C’est au Canada que Thuong se reconstruit une vie. C’est à l’université de Montréal qu’elle obtient un poste de professeure de littérature. Paris, Montréal, elle vit en français.

C’est à la fin de sa carrière, en 1992, que Thuong se décide à changer la donne en suivant un cours de « creative litterature » en anglais à l’université de Victoria. Dans quelle université française verrait-on une prof être aussi étudiante ? Je ne vois pas. Mais c’est bien dans l’esprit du Canada, un pays où l’on se forme tout au long de la vie, où l’on peut changer de voie sans éveiller de suspicion.

Elle se souvient très bien de son premier cours en anglais. Il fallait écrire un texte à partir du mot « peanut », cacahouète. « J’ai copié toutes les recettes vietnamiennes à base de cacahouètes dont je me souvenais », confie Thuong. Elle s’est sentie toute bête quand elle a entendu les autres étudiants lire leur travail. « Des choses très intellectuelles. Je n’ai pas osé lire ce que j’avais écrit. » Il n’empêche. Elle a obtenu l’une des deux bourses de la province pour étudier au Banff Centre, une institution publique qui accueille des résidences d’écrivains. C’est là qu’elle démarre la rédaction de son recueil de poésie Two shores/ Deux rives, un livre écrit en anglais, puis recréé en français. Thuong y raconte sa vie au Vietnam, entre les Japonais, les Chinois, le Vietminh, les Français et les Américains ; sa vie parisienne ; sa nouvelle vie au Canada. Un livre étudié aujourd’hui dans différentes universités nord-américaines, en Colombie-Britannique, en Ontario, à Berkeley, ou encore en Caroline du Nord. Sous une étiquette différente à chaque fois, littérature anglaise, française, canadienne-asiatique…

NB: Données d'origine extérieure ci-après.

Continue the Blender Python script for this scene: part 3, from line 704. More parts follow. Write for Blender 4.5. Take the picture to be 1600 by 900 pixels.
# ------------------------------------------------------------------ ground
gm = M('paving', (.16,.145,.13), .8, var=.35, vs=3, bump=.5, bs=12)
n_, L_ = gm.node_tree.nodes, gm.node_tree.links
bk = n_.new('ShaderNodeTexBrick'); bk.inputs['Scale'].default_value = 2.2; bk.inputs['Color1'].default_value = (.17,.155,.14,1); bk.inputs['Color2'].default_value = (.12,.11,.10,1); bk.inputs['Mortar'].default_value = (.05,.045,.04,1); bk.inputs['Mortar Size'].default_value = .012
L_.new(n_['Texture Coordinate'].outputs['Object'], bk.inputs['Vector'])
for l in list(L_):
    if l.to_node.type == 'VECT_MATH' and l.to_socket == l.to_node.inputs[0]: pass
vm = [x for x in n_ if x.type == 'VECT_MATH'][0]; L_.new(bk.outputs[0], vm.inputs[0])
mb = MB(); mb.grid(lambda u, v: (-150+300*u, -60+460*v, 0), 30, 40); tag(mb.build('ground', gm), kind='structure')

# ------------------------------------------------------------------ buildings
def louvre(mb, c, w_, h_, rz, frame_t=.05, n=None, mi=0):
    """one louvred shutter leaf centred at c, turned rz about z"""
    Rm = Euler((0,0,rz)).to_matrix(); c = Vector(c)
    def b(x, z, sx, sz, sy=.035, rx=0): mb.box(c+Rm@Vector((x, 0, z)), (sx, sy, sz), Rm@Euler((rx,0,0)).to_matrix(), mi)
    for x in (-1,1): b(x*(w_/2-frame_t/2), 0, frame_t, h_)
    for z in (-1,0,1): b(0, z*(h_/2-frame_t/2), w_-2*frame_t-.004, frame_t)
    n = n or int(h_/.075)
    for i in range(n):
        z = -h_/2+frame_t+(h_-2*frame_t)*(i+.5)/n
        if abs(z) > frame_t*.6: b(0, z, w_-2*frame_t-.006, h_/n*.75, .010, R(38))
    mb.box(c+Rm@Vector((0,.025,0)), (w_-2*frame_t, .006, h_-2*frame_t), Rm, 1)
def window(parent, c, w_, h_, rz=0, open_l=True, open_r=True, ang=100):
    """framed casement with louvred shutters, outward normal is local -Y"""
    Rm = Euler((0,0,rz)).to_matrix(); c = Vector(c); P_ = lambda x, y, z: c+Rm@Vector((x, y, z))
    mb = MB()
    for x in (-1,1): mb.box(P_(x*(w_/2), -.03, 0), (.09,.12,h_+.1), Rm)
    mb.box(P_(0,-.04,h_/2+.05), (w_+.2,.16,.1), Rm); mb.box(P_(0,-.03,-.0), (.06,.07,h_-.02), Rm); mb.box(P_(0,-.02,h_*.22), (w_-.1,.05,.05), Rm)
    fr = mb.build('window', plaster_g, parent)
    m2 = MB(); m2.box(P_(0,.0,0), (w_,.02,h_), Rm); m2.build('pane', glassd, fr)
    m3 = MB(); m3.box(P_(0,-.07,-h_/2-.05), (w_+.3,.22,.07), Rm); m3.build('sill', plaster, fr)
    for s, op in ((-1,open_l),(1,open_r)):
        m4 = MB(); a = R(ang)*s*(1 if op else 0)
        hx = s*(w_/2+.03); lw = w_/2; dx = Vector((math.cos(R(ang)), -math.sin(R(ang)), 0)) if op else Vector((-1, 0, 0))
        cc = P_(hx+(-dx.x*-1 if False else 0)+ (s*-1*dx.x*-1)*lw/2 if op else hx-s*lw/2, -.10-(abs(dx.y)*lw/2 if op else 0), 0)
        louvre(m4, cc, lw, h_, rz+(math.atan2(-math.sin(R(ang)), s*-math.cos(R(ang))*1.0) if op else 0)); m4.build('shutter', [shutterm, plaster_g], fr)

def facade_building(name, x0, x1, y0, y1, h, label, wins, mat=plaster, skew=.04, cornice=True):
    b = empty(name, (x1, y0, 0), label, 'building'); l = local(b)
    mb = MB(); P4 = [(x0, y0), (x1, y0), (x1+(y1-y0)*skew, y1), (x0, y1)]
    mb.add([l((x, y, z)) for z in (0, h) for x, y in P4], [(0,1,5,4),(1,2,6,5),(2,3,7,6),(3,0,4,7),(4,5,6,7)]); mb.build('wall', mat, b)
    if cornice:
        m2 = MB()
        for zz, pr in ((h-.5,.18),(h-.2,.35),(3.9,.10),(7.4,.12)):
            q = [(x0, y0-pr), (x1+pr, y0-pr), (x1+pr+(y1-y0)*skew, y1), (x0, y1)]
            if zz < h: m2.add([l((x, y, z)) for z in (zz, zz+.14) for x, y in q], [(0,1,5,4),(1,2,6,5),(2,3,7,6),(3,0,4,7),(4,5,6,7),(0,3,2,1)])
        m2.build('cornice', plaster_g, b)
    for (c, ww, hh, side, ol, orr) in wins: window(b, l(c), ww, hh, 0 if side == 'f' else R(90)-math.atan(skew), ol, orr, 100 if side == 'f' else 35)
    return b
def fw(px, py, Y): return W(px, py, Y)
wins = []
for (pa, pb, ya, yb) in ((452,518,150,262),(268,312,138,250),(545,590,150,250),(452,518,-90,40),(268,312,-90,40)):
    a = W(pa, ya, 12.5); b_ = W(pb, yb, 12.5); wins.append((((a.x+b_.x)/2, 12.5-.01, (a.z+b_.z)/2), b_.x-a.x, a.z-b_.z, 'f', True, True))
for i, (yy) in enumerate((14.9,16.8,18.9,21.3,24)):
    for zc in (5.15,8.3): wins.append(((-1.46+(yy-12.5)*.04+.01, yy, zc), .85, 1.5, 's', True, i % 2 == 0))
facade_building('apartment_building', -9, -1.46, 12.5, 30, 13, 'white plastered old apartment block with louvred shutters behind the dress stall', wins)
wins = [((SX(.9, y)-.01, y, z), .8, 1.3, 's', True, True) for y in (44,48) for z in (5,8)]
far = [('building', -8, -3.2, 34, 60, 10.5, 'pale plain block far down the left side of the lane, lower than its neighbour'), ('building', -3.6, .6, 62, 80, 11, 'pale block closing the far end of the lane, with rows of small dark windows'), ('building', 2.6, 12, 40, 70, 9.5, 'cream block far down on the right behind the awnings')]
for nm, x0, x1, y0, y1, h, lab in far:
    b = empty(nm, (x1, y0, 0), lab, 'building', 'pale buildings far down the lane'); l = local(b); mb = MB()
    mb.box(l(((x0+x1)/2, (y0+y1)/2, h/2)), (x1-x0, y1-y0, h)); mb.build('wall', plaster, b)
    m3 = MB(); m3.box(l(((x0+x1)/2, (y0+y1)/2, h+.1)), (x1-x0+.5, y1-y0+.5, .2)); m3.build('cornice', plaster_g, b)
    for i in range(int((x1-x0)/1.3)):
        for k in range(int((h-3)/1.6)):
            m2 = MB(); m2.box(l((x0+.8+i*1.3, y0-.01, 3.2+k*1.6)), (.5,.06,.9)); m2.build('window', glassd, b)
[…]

Le prochain livre, sur la mémoire de sa famille au Vietnam, n’est pas encore publié. Mais il est déjà écrit et a déjà un titre : Evergreen country. C’est en anglais. Une langue qui lui reste malgré tout encore étrangère, qu’elle maîtrise encore de façon imparfaite. A tel point qu’elle a pris un cours pour les immigrants dans son quartier au sud de Vancouver il y a quelques années. Un cours élémentaire pour apprendre des choses élémentaires, maîtriser la grammaire anglaise notamment. Tout roulait jusqu’au jour où le prof s’est aperçu qu’elle avait écrit un livre. « Vous n’avez pas besoin d’un cours, vous avez écrit un livre ! ». Le type n’a rien compris : écrire, c’est se poser, revenir en arrière, réfléchir, c’est la possibilité de réécrire, de corriger, de se faire corriger. Ce n’est pas parler une langue. Thuong reste donc avec son anglais imparfait, cherchant à l’améliorer de façon détournée, en participant notamment au Toastmaster.